The union claims that its work rules protect the public’s interest by trying to preserve live music on Broadway. But by conspiring along with other Broadway unions—like the stagehands’ unions, whose contracts also require platoons of unnecessary workers—to drive up the cost of theater productions, the musicians have made it harder and harder to make a profit on the Great White Way.


That’s why Off-Broadway has become home to everything except the biggest budget, most commercially appealing shows, the place producers now go to mount less predictable, riskier shows like Stomp and De La Guarda. One expression of this trend in the 1990s was a great boom in Off-Broadway theater construction, as theater companies and producers rushed to invest in dozens of new venues designed to be under 499 seats—that is, just small enough so that they could operate without union work rules, but large enough to house the increasingly long list of shows that can’t make it at Broadway’s costs. In 1994, veteran Broadway producer Emanuel Azenberg estimated that it cost only $440,000 to stage off Broadway a Neil Simon comedy that would have cost $1.6 million to mount on Broadway. The labor disparities are so great that it cost merely $8,000 to load the show into its Off-Broadway theater, compared with $175,000 for the same job on Broadway. Today, Off-Broadway musicals typically spend $100,000 a week to operate, compared with between $400,000 and $500,000 for a Broadway musical.

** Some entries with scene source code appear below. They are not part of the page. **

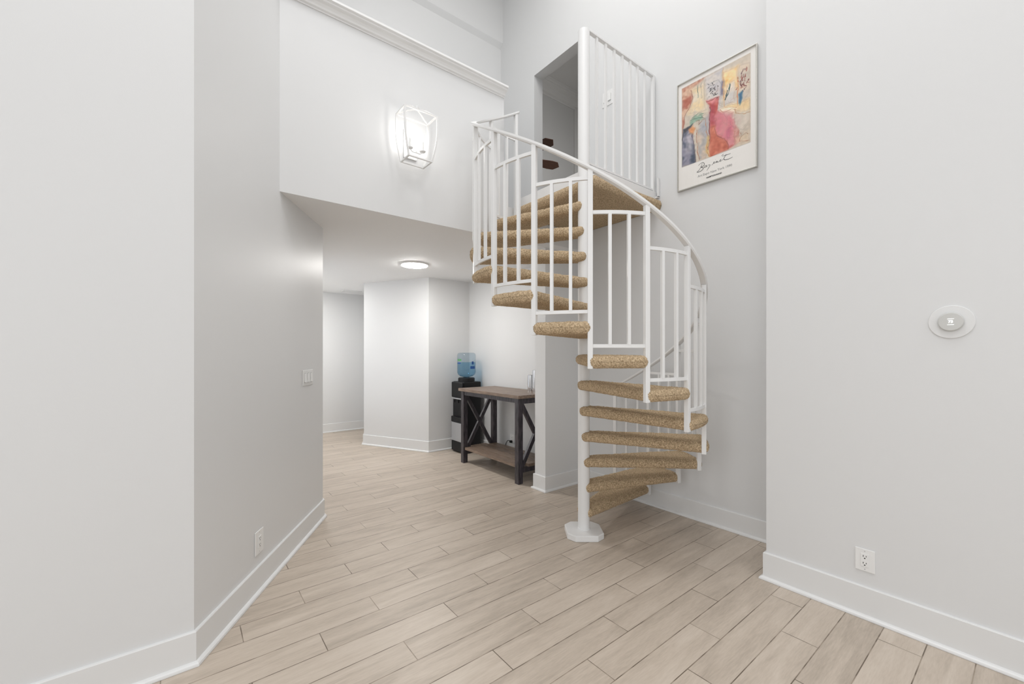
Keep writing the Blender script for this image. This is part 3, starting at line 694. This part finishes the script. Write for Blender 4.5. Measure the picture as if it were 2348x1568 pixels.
# ------------------------------------------------------------------ console table
tb = thing('console_table', 'dark wood console table with X-braced ends and slatted shelf in the alcove', 'table', (3.04, 4.01, 0))
tx0, tx1, ty0, ty1 = 2.765 - 3.04, 3.335 - 3.04, 3.405 - 4.01, 4.625 - 4.01; TT = .945
bm = B()
for i in range(4):
    a = tx0 + (tx1 - tx0) * i / 4; b = tx0 + (tx1 - tx0) * (i + 1) / 4 - .0015; box(bm, a, b, ty0, ty1, TT - .035, TT)
finish('tabletop', bm, M['wood_top'], tb, bevel=.002)
lx = (tx0 + .022, tx1 - .022 - .062); ly = (ty0 + .028, ty1 - .028 - .062); LG = .062
for a in lx:
    for b in ly:
        bm = B(); box(bm, a, a + LG, b, b + LG, 0, TT - .035); finish('leg', bm, M['wood_dark'], tb, bevel=.002)
for a in lx:
    bm = B(); box(bm, a + .008, a + LG - .02, ly[0] + LG, ly[1], TT - .085, TT - .036); finish('apron', bm, M['wood_dark'], tb, bevel=.002)
for b in ly:
    bm = B(); box(bm, lx[0] + LG, lx[1], b + .008, b + LG - .012, TT - .095, TT - .036); finish('apron', bm, M['wood_dark'], tb, bevel=.002)
    bm = B(); box(bm, lx[0] + LG, lx[1], b + .008, b + LG - .012, .115, .165); finish('end_rail', bm, M['wood_dark'], tb, bevel=.002)
    xa, xc = lx[0] + LG, lx[1]; za, zc_ = .165, TT - .095; yc = b + LG / 2
    for sgn in (1, -1):
        p, q_ = (Vector((xa, yc, za if sgn > 0 else zc_)), Vector((xc, yc, zc_ if sgn > 0 else za)))
        bm = B(); dd = (q_ - p).normalized(); nn = Vector((-dd.z, 0, dd.x)) * .022; tk = .016 if sgn > 0 else .0155
        e = dd * .012; c8 = []
        for yy in (-tk, tk):
            c8.append([bm.verts.new(v_ + Vector((0, yy, 0))) for v_ in (p - e - nn, q_ + e - nn, q_ + e + nn, p - e + nn)])
        bm.faces.new(c8[0][::-1]); bm.faces.new(c8[1])
        for i in range(4): bm.faces.new((c8[0][i], c8[0][(i + 1) % 4], c8[1][(i + 1) % 4], c8[1][i]))
        finish('cross_brace', bm, M['wood_dark'], tb)
for i in range(4):
    w_ = (tx1 - tx0 - .07) / 4; a = tx0 + .035 + w_ * i; bm = B(); box(bm, a + .006, a + w_ - .006, ly[0] + (0.064 if i in (0, 3) else .004), ly[1] + (-.002 if i in (0, 3) else LG - .004), .166, .198)
    finish('shelf_board', bm, M['wood_top'] if i else M['wood_top'], tb, bevel=.002)
# vases on the table
for px, py, rd, hh, lab in ((1216.5, 896, .034, .186, 'short shiny silver cylinder vase standing at the right end of the console table'), (1225.6, 898, .022, .250, 'tall slim silver cylinder vase beside the short one, next to the wing wall edge')):
    t = FPX * (CAMZ - TT) / (py - HY); dx, dy = ray(px); bm = B()
    lathe(bm, [(0, .0), (rd, .0), (rd, hh), (rd - .003, hh), (rd - .003, .012), (0, .012)], n=32)
    o = finish('cylinder_vase', bm, M['chrome'], smooth=35); o.location = (min(dx * t, 3.28), dy * t, TT + .0005); tag(o, lab, 'vase', 'silver cylinder vases')
# ------------------------------------------------------------------ water cooler
wc = thing('water_cooler', 'black and silver floor-standing water cooler in the alcove corner', 'water cooler', (3.165, 5.07, 0))
def rb(bm, x0, x1, y0, y1, z0, z1): box(bm, x0, x1, y0, y1, z0, z1)
bm = B(); rb(bm, -.135, .15, -.15, .15, 0, .99); finish('body', bm, M['dark'], wc, bevel=.012)
bm = B(); rb(bm, -.158, -.1355, -.148, .148, .02, .155); finish('base_panel', bm, M['dark'], wc, bevel=.006)
bm = B(); rb(bm, -.160, -.1355, -.148, .148, .158, .42); finish('front_panel', bm, M['silver'], wc, bevel=.008)
bm = B(); rb(bm, -.165, -.1355, -.148, .148, .423, .50); finish('drip_tray', bm, M['dark'], wc, bevel=.008)
bm = B(); rb(bm, -.158, -.1355, -.148, .148, .745, .765); finish('silver_band', bm, M['silver'], wc, bevel=.004)
bm = B(); rb(bm, -.160, -.1355, -.148, .148, .768, .985); finish('tap_housing', bm, M['dark'], wc, bevel=.012)
bm = B(); lathe(bm, [(.118, .985), (.118, 1.035), (.108, 1.045), (.06, 1.045), (.05, 1.03), (0, 1.03)], n=40); finish('bottle_collar', bm, M['dark'], wc, smooth=35)
for yy in (-.05, .05):
    bm = B(); rb(bm, -.175, -.158, yy - .012, yy + .012, .70, .745); finish('tap', bm, M['dark'], wc, bevel=.003)
bt = thing('water_bottle', 'blue plastic five gallon water bottle upside down on the water cooler', 'bottle', (3.165, 5.07, 1.046))
bm = B()
pr = [(.03, .0), (.045, .006), (.095, .02), (.122, .045), (.131, .07), (.133, .095), (.129, .10), (.131, .105), (.131, .165), (.127, .172), (.131, .179), (.131, .235), (.127, .242), (.131, .249), (.131, .31), (.125, .335), (.105, .350), (0, .352)]
lathe(bm, pr, n=48); finish('shell', bm, M['bottle'], bt, smooth=60)
bm = B(); lathe(bm, [(.027, .004), (.043, .010), (.092, .024), (.118, .047), (.127, .072), (.1275, .165), (.1275, .215), (0, .215)], n=48); finish('water', bm, M['water'], bt, smooth=60)
M['blue_print'] = mat('blue_label', (.01, .08, .32), .5); M['green_print'] = mat('green_label', (.10, .32, .12), .5)
def label_arc(name, a0, a1, z0, z1, m):
    bm = B(); n = 8; A = [];
    for i in range(n + 1):
        a = R(a0 + (a1 - a0) * i / n); A.append([bm.verts.new((r_ * math.cos(a), r_ * math.sin(a), z)) for r_, z in ((.1315, z0), (.1322, z0), (.1322, z1), (.1315, z1))])
    for p, q_ in zip(A, A[1:]):
        for i in range(4): bm.faces.new((p[i], p[(i + 1) % 4], q_[(i + 1) % 4], q_[i]))
    bm.faces.new(A[0][::-1]); bm.faces.new(A[-1]); finish(name, bm, m, bt)
label_arc('blue_label', 262, 300, .125, .162, M['blue_print']); label_arc('blue_label', 272, 288, .185, .228, M['blue_print']); label_arc('green_label', 168, 205, .236, .262, M['green_print'])
label_arc('blue_label', 168, 200, .196, .212, M['blue_print'])
# ------------------------------------------------------------------ upstairs ceiling fan
fn = thing('ceiling_fan', 'dark wood-bladed ceiling fan in the dim upstairs room', 'fan', (4.66, 5.78, 4.85))
bm = B(); lathe(bm, [(.05, -.09), (.10, -.06), (.12, -.02), (.12, .05), (.06, .08), (.02, .10), (.02, .9), (.015, 2.24)], n=28); finish('motor_housing', bm, M['silver'], fn, smooth=35)
for k in range(5):
    az = R(-86 + 72 * k); bm = B(); m4 = Matrix.Rotation(az, 4, 'Z') @ Matrix.Rotation(R(-14), 4, 'X')
    prism(bm, [(.16, -.06), (.66, -.11), (.78, -.10), (.86, 0), (.78, .10), (.66, .11), (.16, .06)], -.005, .005, m4)
    finish('blade', bm, M['fan'], fn)
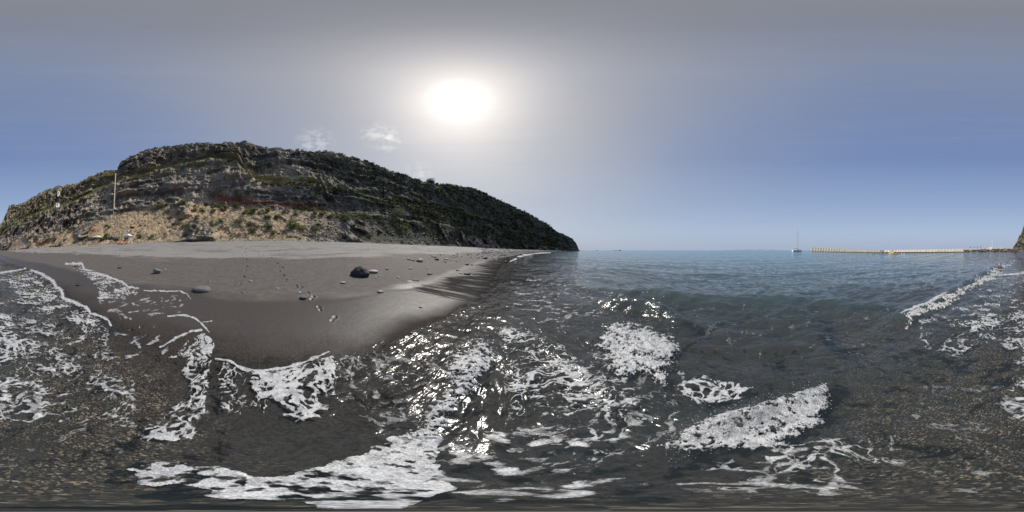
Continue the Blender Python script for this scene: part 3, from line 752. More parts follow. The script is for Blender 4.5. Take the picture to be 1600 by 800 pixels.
# grass and moss on anything flat enough
g = sstep(.50, .80, flat_) * sstep(.32, .5, n_b)
grass = lerp3(np.broadcast_to(c3(.13, .125, .05), Pc.shape), c3(.34, .28, .12), sstep(.45, .65, n_a))
grass = lerp3(grass, c3(.05, .06, .025), veg * .8)
Cc = lerp3(Cc, grass, np.clip(g * np.where(Sg > 1.95, .35 + .5 * veg, .40) * sstep(1.0, 1.05, Sg), 0, 1))
ledge = np.exp(-((Sg - 3.5) / .62) ** 4) + .8 * sstep(4.93, 5.0, Sg)
Cc = lerp3(Cc, lerp3(grass, c3(.42, .35, .16), sstep(375, 385, Pg) * (1 - sstep(485, 500, Pg)) * (Sg < 4.2)), np.clip(ledge * .75, 0, 1))
hill = (1 - sstep(178, 186, Pg)) * sstep(2.8, 3.3, Sg) * sstep(.38, .5, n_a)
Cc = lerp3(Cc, c3(.20, .175, .085), hill * .55)
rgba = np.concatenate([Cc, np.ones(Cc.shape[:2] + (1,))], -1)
def make_rock():
    m, nt = new_mat('volcanic_rock')
    P = N(nt, 'ShaderNodeNewGeometry').outputs['Position']
    a = N(nt, 'ShaderNodeVertexColor', layer_name='tint') if False else N(nt, 'ShaderNodeAttribute', attribute_name='tint')
    n1 = N(nt, 'ShaderNodeTexNoise', {'Vector': P, 'Scale': 2.2, 'Detail': 8.0, 'Roughness': .7}).outputs[0]
    n2 = N(nt, 'ShaderNodeTexVoronoi', {'Vector': N(nt, 'ShaderNodeMapping', {0: P, 'Scale': (1, 1, .6)}).outputs[0], 'Scale': 1.3}).outputs['Distance']
    f = N(nt, 'ShaderNodeMapRange', {0: n1, 1: .32, 2: .68, 3: .45, 4: 1.55}).outputs[0]
    c = N(nt, 'ShaderNodeMix', {0: 1.0, 6: a.outputs['Color'], 7: f}, data_type='RGBA', blend_type='MULTIPLY')
    b = N(nt, 'ShaderNodeBump', {'Height': n1, 'Strength': .9, 'Distance': .5})
    b2 = N(nt, 'ShaderNodeBump', {'Height': n2, 'Strength': .5, 'Distance': .5, 'Normal': b.outputs[0]})
    p = N(nt, 'ShaderNodeBsdfPrincipled', {'Base Color': c.outputs[2], 'Roughness': .85, 'Specular IOR Level': .25, 'Normal': b2.outputs[0]})
    N(nt, 'ShaderNodeOutputMaterial', {0: p.outputs[0]})
    return m
M_ROCK = make_rock()
nr = Pc.shape[0]
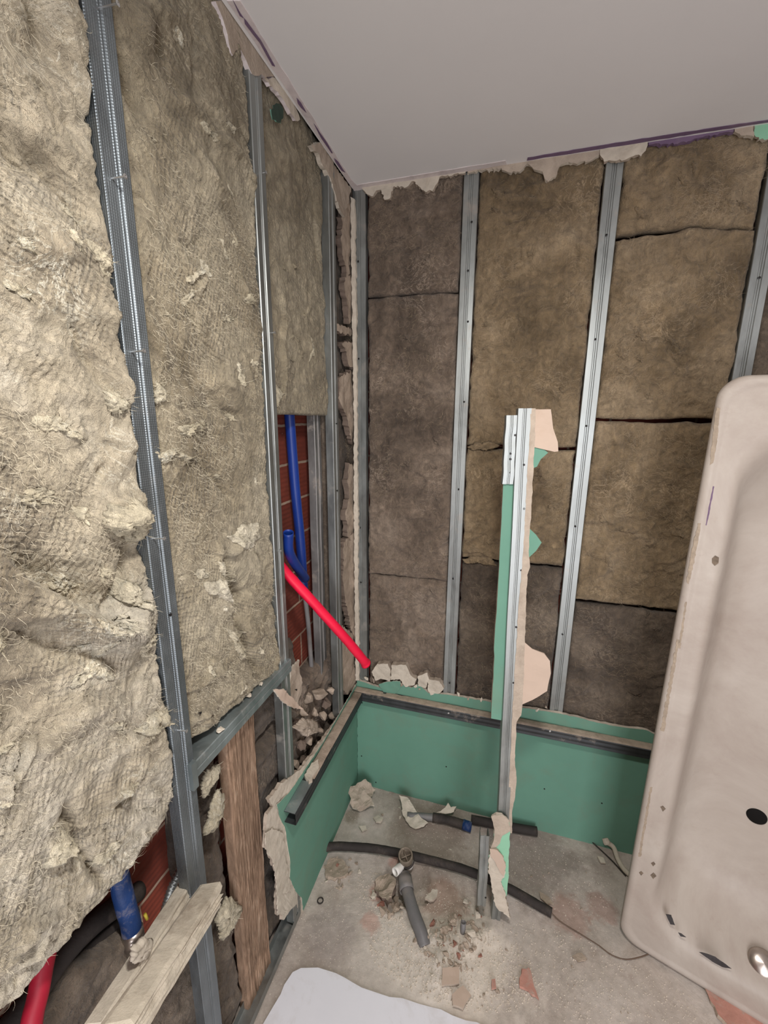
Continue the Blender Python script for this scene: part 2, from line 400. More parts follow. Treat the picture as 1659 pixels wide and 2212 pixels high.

Despite these disparities, the musicians were able to wage a successful public relations battle, casting themselves as the good guys defending live music and creative integrity. Encouraged by the city’s long history of pro-labor sentiment—which has cost New York hundreds of thousands of jobs over the years—the theatrical unions have never displayed concern for anything other than the narrowest interests of their current members. They rightly assumed that the city’s current economic woes would bring pressure on theater owners from public officials and other businesses to settle the strike quickly, without major concessions on the unions’ part—like the moustache-twirling villains who hold the leading lady for ransom.